Pond Song 4.54
What must the origin be like given the doubleness, both the arising and the transcience in all passing. G&B 253
distant crows sound horizon__snow crust underfoot
ducks headsdown in silence__tide pools backlit
looking’s just not enough__says Meng Hao-jan
winter light withholds nothing__gives with abandon
That’s a memorable, and thought-provoking, remark Tom: looking’s just not enough.
that’s a quote from a translation of Meng by David Hinton! I’m hoping the poem gives it an experiential context.
Just finished reading an interview with David Hinton in the latest issue of The Sun……I didn’t realize that the poets he translates mostly came from the top 1percent of society, were relatively well-off, most often bureaucrats who retired to the rivers-and-mountains to meditate, garden, make art, take walks, and drink wine with friends….
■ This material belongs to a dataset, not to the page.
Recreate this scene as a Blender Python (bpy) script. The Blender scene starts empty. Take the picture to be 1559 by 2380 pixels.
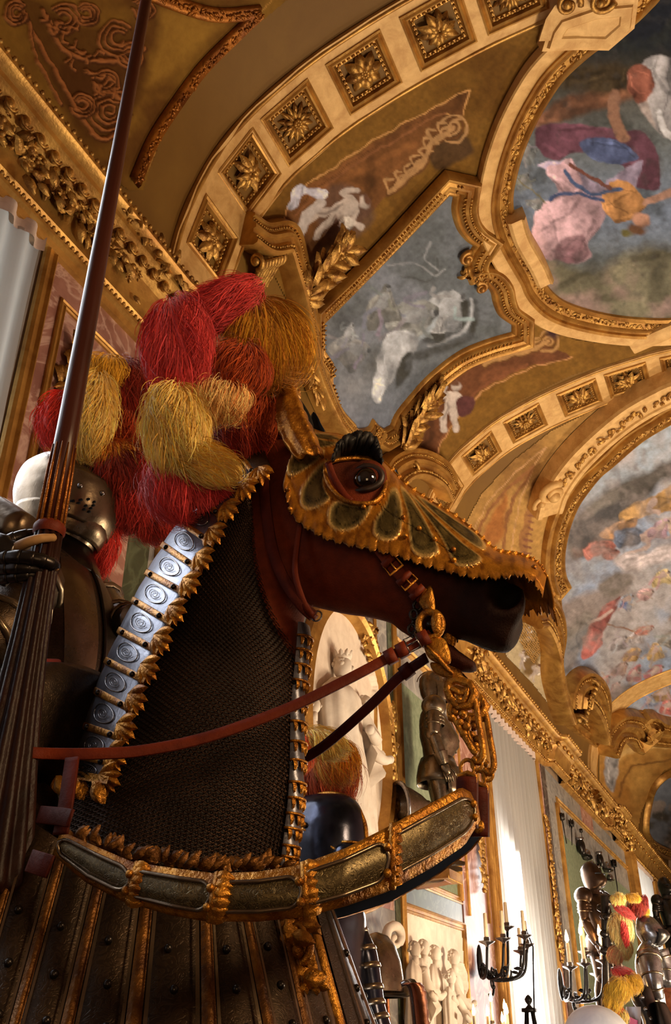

oh yes, Cynthia! I suppose that ruffles our modern feathers. But it’s good enough as an excuse not to read them. I’m grateful Basho had no such prejudices! Not to mention Hinton! The mere acquisition of the skill set was part of the education of the political and civic life in ancient China; the metaphysics came with the training in verse. So when the winds of change blew strong, the civil servant could fall back on his estates and lead the life of a poet, and that usually meant a Taoist, turning over the pages of the Zhuangzi just as Horace turned over his Socratic pages. Don’t you just love literary history?
Yes I do love history, of all kinds. The notion of poets as elites doesn’t ruffle my feathers at all…it was ever so, both here and there….there are plenty of other good reasons not to read a poet!
If you read Hinton’s introductions to the various poets you will see that very often the vicissitudes of political life did in fact place the poets in harm’s way, the retirements could be serial and brutal, poverty was often the end-game, and Taoism’s theme of poverty and emptiness came to be lived in ways none of them could foresee.
They could not foresee, and that would be gratifying, to those who thought about the Tao …without any -ism attached….
Looking’s not enough and the winter light gives with abandon. Somehow there are ways for looking to be more than looking. How? Perhaps looking as openness, as receptivity not just the stare of ‘looking’, can enable us to take part in that stark but generous giving of December pond- light?
Great comment. Funny how these very short poems are like essays!